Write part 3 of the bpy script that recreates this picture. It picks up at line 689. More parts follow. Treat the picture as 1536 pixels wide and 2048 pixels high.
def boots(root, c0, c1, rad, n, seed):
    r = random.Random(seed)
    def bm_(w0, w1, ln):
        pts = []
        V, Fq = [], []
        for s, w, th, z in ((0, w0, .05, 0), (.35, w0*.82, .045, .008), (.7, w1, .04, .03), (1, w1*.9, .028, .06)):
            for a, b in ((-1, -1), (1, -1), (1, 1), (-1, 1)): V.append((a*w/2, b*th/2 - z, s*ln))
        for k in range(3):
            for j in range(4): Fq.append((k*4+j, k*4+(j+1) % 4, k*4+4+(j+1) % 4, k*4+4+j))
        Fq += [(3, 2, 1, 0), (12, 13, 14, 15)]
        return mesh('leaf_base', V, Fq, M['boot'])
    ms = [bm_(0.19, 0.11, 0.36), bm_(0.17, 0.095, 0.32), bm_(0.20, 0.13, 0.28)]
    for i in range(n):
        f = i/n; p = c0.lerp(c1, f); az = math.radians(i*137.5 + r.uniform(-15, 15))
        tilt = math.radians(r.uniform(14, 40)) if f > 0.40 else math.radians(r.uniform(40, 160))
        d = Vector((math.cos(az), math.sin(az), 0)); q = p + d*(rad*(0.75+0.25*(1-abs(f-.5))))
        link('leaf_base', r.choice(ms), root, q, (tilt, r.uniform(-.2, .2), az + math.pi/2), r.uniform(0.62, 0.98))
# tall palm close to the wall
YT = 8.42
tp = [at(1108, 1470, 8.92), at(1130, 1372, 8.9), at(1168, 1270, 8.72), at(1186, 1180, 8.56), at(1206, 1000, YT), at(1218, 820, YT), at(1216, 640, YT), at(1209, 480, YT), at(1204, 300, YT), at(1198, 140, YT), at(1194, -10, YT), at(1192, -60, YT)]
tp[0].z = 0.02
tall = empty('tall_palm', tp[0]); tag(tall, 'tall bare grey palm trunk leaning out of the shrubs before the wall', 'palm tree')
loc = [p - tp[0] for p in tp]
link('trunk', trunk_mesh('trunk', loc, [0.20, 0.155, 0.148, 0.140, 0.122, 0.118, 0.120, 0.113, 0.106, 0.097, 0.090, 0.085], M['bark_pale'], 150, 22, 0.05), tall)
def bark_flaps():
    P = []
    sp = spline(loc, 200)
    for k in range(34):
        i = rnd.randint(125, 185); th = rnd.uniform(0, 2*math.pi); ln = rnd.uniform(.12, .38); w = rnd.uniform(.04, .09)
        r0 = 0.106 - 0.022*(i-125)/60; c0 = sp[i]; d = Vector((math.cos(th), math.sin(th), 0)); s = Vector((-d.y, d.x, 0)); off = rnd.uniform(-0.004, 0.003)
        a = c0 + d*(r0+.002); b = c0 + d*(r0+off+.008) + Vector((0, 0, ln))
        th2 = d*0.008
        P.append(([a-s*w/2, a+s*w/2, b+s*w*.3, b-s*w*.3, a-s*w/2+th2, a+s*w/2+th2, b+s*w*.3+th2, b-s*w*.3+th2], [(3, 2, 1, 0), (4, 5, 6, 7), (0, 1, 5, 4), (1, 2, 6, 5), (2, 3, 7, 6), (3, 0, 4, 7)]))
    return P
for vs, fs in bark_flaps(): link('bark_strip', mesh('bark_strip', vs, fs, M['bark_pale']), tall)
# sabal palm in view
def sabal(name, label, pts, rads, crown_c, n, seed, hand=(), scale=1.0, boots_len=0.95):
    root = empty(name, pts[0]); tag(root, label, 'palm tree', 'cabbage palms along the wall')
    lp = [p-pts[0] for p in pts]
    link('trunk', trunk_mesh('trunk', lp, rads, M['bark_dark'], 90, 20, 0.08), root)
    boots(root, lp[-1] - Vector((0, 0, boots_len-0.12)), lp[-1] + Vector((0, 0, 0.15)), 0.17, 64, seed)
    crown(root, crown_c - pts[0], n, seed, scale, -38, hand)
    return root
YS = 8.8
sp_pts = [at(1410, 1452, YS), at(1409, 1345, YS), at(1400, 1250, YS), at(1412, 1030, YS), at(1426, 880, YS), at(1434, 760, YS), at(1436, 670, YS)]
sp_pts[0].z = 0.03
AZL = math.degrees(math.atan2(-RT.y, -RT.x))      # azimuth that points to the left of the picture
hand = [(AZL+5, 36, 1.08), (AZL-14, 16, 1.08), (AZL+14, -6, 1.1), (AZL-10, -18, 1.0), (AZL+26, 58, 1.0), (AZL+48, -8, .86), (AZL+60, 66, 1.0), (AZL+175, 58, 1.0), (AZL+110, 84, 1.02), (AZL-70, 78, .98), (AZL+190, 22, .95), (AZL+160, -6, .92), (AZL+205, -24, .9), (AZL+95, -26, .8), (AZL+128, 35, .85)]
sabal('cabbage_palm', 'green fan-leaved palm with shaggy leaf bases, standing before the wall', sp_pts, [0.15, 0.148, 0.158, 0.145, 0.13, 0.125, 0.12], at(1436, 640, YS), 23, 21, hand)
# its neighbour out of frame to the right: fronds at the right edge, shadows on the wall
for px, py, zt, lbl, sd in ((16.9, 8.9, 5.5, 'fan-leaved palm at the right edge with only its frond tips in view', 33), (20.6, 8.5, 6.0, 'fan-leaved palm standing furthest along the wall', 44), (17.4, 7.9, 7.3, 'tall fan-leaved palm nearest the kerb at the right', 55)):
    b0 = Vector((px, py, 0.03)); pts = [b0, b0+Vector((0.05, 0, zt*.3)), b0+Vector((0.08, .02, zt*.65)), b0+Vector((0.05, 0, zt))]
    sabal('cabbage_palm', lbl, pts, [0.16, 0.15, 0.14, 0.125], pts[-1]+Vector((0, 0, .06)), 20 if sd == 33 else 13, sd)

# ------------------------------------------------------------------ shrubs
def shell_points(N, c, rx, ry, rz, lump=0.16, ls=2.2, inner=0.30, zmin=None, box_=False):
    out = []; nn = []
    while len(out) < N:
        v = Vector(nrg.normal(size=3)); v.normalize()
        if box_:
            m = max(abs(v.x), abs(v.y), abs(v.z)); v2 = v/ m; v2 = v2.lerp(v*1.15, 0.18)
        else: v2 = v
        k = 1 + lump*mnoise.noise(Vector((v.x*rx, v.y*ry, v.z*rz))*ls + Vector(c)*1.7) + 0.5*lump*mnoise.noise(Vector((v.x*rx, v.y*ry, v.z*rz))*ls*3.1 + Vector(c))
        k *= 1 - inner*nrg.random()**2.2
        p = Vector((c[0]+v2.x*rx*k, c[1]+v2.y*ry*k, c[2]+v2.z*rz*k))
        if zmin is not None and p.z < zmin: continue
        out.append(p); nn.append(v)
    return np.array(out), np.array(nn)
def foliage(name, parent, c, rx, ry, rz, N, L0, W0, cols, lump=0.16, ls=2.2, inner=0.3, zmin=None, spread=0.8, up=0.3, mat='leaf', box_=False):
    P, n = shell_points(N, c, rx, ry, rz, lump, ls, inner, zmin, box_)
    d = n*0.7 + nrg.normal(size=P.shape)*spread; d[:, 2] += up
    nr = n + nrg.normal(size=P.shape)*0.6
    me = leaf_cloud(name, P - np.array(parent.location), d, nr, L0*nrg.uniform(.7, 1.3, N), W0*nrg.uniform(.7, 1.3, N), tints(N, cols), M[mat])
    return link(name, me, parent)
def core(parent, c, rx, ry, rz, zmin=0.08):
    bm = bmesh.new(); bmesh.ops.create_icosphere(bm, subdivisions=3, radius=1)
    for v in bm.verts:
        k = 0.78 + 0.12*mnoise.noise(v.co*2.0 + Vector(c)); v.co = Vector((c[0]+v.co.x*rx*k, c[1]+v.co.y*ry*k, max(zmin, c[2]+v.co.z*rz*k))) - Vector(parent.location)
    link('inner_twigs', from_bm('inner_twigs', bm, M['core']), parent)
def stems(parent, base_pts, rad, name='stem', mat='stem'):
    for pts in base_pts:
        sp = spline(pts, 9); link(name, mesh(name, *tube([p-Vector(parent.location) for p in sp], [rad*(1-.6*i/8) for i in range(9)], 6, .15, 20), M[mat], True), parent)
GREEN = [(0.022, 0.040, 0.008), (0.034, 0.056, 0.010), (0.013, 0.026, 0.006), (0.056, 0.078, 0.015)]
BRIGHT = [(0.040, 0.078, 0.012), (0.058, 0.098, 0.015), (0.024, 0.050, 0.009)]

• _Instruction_
Extract, from the listing above, every line where the string "mnoise" occurs.

• _Result of the exercise_
        k = 1 + lump*mnoise.noise(Vector((v.x*rx, v.y*ry, v.z*rz))*ls + Vector(c)*1.7) + 0.5*lump*mnoise.noise(Vector((v.x*rx, v.y*ry, v.z*rz))*ls*3.1 + Vector(c))
        k = 0.78 + 0.12*mnoise.noise(v.co*2.0 + Vector(c)); v.co = Vector((c[0]+v.co.x*rx*k, c[1]+v.co.y*ry*k, max(zmin, c[2]+v.co.z*rz*k))) - Vector(parent.location)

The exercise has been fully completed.